PowerMizzou: NOTEBOOK: Offense finishes strong

"Of course we were frustrated," Sasser said. "As this offensive group, we want to put up a lot of points, get out there and showcase what we got."

"It was a little unusual first half," Gary Pinkel said. "We had trouble getting off the field on defense and then offensively, got a couple scores but really, throw an interception which put them in great field position and then we killed the clock at the end. Just really unusual, I don't ever remember having two drives in a half.

"It really played into what they wanted to do. I think that was their plan."

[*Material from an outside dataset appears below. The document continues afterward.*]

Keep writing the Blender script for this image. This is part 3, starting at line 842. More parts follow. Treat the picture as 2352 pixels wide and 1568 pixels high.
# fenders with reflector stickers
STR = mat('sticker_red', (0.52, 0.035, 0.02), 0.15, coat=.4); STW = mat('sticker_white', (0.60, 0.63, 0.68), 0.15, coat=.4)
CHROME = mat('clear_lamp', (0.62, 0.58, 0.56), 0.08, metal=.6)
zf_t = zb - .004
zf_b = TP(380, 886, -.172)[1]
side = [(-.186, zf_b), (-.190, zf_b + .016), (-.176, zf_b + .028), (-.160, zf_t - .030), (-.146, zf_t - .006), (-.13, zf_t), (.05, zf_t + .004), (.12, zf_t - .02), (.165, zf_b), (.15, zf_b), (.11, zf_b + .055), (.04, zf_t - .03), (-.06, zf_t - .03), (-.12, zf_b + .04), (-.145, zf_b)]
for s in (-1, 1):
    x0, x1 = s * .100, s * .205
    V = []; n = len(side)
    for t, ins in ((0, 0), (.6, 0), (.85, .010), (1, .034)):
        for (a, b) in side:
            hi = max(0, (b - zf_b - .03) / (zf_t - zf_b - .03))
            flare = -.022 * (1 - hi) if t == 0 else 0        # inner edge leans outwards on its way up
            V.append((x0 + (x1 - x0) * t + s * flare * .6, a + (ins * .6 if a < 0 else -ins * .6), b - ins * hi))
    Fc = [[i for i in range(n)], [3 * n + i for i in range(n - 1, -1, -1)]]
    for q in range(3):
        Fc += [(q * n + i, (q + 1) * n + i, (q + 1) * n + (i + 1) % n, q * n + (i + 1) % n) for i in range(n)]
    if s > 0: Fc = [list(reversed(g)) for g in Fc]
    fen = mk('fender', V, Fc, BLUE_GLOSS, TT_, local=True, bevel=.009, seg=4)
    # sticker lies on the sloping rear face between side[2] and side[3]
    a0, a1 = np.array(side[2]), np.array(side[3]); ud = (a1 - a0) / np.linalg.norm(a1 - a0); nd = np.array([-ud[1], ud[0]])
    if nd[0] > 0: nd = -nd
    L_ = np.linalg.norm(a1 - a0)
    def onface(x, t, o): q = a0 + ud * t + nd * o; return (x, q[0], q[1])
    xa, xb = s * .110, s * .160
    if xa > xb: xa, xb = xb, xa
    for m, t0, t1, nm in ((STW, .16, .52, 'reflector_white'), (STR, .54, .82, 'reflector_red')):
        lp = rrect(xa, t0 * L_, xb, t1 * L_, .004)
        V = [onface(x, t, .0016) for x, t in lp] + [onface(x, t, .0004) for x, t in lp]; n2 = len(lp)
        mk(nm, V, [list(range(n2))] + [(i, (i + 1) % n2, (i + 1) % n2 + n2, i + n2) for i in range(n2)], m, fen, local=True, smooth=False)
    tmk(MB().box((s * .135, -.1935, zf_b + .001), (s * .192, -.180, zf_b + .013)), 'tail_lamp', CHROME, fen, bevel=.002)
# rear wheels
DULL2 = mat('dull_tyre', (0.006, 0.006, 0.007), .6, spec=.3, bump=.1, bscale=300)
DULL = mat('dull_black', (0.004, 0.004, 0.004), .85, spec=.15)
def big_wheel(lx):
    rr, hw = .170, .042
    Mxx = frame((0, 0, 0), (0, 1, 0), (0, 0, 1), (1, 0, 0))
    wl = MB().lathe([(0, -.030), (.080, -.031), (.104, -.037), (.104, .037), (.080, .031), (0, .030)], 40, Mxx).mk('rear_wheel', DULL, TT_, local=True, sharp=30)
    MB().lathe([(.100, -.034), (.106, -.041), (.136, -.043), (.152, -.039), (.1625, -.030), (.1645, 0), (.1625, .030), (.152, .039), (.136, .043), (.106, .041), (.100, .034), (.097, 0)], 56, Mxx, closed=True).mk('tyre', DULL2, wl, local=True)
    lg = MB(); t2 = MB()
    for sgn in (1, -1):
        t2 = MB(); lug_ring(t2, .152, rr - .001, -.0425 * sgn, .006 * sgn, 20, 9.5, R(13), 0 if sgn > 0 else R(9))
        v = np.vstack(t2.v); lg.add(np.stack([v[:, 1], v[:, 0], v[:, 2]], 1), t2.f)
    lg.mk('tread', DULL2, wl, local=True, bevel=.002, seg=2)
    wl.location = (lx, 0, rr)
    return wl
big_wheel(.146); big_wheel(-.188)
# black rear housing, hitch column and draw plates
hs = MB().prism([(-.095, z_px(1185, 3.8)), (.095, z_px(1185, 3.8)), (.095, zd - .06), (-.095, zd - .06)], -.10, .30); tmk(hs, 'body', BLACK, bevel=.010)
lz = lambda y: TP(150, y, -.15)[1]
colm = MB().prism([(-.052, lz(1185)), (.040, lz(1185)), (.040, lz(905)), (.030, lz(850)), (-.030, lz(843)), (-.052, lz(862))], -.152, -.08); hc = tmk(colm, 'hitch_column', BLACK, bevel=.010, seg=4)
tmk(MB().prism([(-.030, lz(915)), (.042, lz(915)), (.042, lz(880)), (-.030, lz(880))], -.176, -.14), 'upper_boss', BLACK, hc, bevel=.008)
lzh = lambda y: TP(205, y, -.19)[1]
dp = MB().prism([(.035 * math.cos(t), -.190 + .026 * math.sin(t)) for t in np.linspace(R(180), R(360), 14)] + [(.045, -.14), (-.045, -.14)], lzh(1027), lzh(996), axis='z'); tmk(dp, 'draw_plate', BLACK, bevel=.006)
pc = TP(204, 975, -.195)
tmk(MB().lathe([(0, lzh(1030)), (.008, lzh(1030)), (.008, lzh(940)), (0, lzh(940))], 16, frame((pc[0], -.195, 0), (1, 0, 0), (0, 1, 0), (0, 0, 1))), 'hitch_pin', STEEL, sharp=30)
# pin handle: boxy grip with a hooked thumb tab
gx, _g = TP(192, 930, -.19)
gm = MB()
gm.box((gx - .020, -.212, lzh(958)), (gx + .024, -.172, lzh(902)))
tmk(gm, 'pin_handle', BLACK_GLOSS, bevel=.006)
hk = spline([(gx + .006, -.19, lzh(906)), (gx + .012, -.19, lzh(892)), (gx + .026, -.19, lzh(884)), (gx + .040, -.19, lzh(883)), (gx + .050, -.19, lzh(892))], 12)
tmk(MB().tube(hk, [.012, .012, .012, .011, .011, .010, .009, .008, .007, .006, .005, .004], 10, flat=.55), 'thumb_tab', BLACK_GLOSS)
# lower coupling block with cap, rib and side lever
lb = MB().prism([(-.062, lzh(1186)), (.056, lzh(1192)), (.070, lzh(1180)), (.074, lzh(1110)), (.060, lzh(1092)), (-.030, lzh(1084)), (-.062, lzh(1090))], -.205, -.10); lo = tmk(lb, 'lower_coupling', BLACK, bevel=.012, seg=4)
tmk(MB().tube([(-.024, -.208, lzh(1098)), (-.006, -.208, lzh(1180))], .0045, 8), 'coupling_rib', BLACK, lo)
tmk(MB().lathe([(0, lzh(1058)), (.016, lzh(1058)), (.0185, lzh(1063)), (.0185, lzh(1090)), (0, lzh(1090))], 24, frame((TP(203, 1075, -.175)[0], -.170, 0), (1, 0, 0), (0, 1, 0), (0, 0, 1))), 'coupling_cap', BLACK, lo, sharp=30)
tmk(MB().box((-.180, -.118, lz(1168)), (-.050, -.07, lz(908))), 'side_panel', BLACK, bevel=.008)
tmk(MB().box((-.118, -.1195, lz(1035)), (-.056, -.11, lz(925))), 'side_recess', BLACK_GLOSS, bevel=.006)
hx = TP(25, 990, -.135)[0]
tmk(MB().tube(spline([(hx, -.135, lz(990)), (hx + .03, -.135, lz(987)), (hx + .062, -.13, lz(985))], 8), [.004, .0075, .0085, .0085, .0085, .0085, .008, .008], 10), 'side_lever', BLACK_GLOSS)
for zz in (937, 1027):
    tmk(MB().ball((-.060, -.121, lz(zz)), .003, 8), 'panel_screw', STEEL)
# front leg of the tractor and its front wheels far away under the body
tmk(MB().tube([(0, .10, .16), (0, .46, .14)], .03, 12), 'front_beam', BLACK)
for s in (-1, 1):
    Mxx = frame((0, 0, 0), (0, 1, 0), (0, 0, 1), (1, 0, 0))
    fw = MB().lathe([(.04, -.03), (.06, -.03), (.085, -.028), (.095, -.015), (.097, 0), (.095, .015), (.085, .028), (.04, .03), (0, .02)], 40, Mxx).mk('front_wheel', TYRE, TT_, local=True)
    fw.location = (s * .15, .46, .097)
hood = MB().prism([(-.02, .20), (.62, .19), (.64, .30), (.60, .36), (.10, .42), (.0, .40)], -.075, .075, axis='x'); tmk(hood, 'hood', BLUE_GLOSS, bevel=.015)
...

The Trib: Tigers' D can't get off field early

On a third-and-12 from the Missouri 23 in the second quarter, Holman hit Breshad Perriman for an 18-yard gain. On a third-and-16 from the Tigers’ 45 later in the period, J.J. Worton hauled in a 16-yard pass to keep the offense on the field.

That drive ended in a missed field goal, but it’s still the sort of thing that sticks in a coach’s craw.

"Those should be slam dunks in terms of getting off," Pinkel said. "There’s no slam dunks, but those should be well in your favor.

"When you do that, what it does to your team psychologically, you’ve got to battle through that."

InsideSTL: Defense Leads to Offense for Mizzou Versus Central Florida

Faced with a 2nd and seven from his own 44, UCF quarterback Justin Holman dropped back a few steps and rocketed a pass towards the far sideline.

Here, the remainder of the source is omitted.